I think we're so primed by our theology and complexifying that we miss the simple. I get lectured at by people who think that, in my simplicity, I'm at the very beginning, and haven't encountered the great theological mysteries and working-out of the formulas. But I'm not at the beginning, and I've heard their arguments, and once offered them myself.

But I now agree with Ricoeur: There is a second naivete, at the far side of complexity.

And it's sweet.

We work out these formulas and such, but Jesus lays out judgment in Matthew 25, too. What are we to do with that? And yet it fits perfectly with this.

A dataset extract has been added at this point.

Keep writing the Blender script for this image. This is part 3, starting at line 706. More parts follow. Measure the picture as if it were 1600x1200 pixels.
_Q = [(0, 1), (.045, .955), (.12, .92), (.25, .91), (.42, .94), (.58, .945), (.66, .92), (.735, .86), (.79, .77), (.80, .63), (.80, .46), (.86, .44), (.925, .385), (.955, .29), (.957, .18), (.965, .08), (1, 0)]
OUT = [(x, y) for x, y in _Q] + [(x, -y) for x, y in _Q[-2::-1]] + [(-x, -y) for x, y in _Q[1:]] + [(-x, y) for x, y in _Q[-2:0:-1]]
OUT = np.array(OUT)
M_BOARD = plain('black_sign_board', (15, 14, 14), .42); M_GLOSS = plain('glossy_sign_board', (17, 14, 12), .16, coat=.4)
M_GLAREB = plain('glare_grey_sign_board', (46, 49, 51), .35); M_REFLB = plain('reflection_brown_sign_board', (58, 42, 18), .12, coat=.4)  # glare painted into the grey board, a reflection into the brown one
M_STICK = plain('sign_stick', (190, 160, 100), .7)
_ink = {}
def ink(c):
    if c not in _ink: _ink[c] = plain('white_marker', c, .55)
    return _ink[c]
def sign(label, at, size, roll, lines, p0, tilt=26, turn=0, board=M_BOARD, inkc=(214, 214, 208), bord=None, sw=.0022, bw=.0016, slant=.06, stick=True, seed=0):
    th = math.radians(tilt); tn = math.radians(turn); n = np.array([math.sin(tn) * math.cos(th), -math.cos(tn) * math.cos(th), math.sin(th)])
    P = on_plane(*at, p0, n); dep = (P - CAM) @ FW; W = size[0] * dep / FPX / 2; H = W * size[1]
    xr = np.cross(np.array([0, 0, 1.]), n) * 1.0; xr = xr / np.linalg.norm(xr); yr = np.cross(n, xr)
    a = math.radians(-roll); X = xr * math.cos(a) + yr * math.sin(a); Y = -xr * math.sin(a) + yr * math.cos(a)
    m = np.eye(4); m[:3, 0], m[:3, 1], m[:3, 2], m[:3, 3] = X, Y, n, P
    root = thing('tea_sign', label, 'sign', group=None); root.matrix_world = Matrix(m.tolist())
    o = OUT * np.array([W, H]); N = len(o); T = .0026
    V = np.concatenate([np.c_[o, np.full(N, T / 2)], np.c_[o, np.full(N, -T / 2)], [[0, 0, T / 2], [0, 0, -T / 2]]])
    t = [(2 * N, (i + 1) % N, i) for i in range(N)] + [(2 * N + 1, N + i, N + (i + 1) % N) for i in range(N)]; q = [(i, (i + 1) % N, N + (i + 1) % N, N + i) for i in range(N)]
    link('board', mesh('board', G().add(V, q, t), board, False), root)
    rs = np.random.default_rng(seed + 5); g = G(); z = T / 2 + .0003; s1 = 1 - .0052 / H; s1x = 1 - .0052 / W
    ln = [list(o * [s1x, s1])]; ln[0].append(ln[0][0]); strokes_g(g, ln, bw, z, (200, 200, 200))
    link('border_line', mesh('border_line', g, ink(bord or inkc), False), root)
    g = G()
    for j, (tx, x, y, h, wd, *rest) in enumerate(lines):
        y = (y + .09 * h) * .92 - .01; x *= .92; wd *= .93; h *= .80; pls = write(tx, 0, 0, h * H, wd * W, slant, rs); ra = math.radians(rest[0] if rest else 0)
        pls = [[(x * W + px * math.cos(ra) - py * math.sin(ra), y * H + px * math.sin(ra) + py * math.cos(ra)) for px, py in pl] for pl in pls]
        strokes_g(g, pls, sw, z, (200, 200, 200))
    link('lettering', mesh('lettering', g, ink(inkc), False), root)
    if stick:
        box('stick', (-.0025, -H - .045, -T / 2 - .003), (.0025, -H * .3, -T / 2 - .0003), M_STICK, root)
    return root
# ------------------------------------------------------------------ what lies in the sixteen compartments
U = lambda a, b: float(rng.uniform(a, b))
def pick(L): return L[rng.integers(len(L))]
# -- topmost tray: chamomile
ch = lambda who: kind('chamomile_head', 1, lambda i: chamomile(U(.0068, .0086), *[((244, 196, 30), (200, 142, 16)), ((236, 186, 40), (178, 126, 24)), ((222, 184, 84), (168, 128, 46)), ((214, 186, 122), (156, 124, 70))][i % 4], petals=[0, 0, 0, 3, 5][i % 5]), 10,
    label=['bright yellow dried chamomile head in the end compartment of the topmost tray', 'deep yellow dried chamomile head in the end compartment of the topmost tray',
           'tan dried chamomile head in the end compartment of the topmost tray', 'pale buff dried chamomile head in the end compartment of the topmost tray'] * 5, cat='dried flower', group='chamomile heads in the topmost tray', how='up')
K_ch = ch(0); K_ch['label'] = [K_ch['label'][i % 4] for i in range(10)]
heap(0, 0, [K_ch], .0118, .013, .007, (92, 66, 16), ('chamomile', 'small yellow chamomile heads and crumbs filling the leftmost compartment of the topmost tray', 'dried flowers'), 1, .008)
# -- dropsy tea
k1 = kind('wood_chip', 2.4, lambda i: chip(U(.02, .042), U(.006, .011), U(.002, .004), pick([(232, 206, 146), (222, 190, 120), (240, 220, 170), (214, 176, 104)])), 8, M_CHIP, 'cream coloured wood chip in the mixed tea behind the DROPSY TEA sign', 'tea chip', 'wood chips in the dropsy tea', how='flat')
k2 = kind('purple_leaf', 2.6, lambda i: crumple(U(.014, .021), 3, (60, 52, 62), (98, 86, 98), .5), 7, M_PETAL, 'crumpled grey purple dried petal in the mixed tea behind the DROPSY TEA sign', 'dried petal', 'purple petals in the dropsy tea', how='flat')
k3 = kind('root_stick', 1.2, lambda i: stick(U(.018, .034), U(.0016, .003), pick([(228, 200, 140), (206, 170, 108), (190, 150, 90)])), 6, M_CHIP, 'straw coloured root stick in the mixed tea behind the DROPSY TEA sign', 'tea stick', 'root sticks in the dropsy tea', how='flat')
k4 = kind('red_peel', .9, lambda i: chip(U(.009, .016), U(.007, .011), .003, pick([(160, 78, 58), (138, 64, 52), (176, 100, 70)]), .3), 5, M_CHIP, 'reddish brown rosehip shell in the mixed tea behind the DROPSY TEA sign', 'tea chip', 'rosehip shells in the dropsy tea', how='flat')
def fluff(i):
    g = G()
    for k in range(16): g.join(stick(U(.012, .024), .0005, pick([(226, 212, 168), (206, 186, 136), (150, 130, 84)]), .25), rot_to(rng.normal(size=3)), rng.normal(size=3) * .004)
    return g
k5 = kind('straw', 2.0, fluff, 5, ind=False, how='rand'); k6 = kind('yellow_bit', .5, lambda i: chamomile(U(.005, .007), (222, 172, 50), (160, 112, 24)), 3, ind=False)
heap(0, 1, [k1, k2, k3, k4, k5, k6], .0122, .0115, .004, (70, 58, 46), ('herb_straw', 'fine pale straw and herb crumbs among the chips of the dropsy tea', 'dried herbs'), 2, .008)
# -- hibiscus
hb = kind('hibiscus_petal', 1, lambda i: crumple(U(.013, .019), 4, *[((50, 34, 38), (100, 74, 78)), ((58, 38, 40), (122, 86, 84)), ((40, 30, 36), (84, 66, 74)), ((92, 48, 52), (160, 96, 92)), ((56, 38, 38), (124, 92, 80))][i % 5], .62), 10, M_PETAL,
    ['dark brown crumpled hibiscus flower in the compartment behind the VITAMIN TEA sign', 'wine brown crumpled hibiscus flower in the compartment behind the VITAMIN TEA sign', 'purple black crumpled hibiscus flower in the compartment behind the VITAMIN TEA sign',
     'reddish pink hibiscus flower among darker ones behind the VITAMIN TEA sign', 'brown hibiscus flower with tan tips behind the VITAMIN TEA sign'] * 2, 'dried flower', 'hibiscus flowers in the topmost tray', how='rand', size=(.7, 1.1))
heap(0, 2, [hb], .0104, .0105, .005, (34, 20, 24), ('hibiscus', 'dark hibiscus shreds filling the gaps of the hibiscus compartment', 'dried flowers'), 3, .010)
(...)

And a WONDERFUL thing about Matthew 25: It doesn't say "if you've done it unto the least of these" as most suppose. It says if you've done it unto ONE of the least of these, you've done it unto me.

We love to quantify and make a mathematical standard out of LOVE, even. But a child can understand the kingdom. I sit here a horrible sinner, but you know what? Even in my sin -- shoot, because of it -- I can say, yes, I love God.

Again, why would someone who DOESN'T love God even WANT to enter the Kingdom of Heaven? If people don't want Him as He is -- authority and all -- Heaven would be rather horrible, wouldn't it?

Could God be so good as to allow the simple to simply love Him, and then He receive them into His Kingdom? Could it be possible?

As for "assurance" -- some kind of mathematical, "you did it, you're in" checklist or whatever -- no one can ever offer that. We're all ultimately dependent on God's goodness, and I'm banking on it, I can tell you, and I get the feeling, from reading more and more about Jesus, God really IS that good. He really is.

I'm not a universalist, I'm a theological conservative. But no, I don't know the wideness of God's mercy, I can't measure it, and it will seem perfectly like Jesus if, in his Kingdom, he welcomes us, and other tipsy stragglers, who just honestly love him.